ドイツとの差。18歳までに身に付けるべき戦術
1月8日に行われた第96回全国高校サッカー選手権決勝戦で、前橋育英(群馬)に終了間際に決勝点を奪われ、惜しくも夏冬連覇を逃した流通経済大付属柏(千葉)。大前元紀(大宮)らを擁した2008年正月の選手権以来、2度目の全国制覇は果たせなかったが、本田裕一郎監督がチームに浸透させたプレッシングサッカーは異彩を放った。
ここ数年、毎年のようにドイツへ赴き、ボルシア・ドルトムントやライプツィヒのトレーニングを学び、流経柏のサッカースタイルをブラッシュアップさせている名将には、日本サッカーの育成に関わる問題点がいくつも目につくという。
「選手権後の1月中旬にもドイツ人指導者のトレーニングを見ましたが、『日本でよく行われているような1対1の練習をドイツの育成現場では全くやっていない』と言うんです。
対人強化を考えるなら、4対4など同数のメニューをやれば、1対1の局面は自然と出てくる。グリッドを狭くすれば強度が上がり、グリッドを広げれば持久力を高める効果がある。その考え方を聞いて、目からうろこが落ちる気がしました。
確かにゲームに近い状態で1対1を作り出した方が、単純なドリブルで抜きに行くような1対1をするより実践的。こうした練習のやり方1つ取っても、日本はまだまだ欧州より遅れていると感じます」と本田監督は神妙な面持ちで言う。
選手への声かけやアプローチ方法もドイツと日本では大きく違うようだ。
「我々日本人指導者はゲーム中に『お前、こうしろ』と必ずと言っていいほど個人へのコーチングをしてしまう。
しかしドイツでは全体ミーティングで意図を説明し、チームやグループとしての戦術を説明するだけで、個人に注文をつけたり、怒ったりしない。

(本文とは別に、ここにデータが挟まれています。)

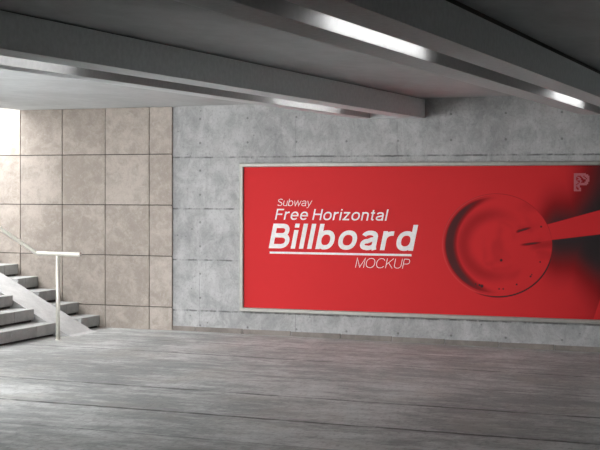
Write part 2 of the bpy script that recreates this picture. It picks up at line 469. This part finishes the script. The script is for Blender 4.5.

個人に何か言うべきことがあれば、個別に呼んで話したり、居残りトレーニングをさせたりするのが一般的だと聞きました。
サッカーは集団でやる競技ですから、個別に指示を与えただけでは抜本的な改善はない。もっとチーム、グループを意識して戦術を植え付けていく必要がある。
18歳までには完璧に戦術眼を身につけさせなければいけないとドイツでは考えられている。そのあたりも再認識しなければいけない点でしょう」と彼は指導者の意識改革の必要性を口にした。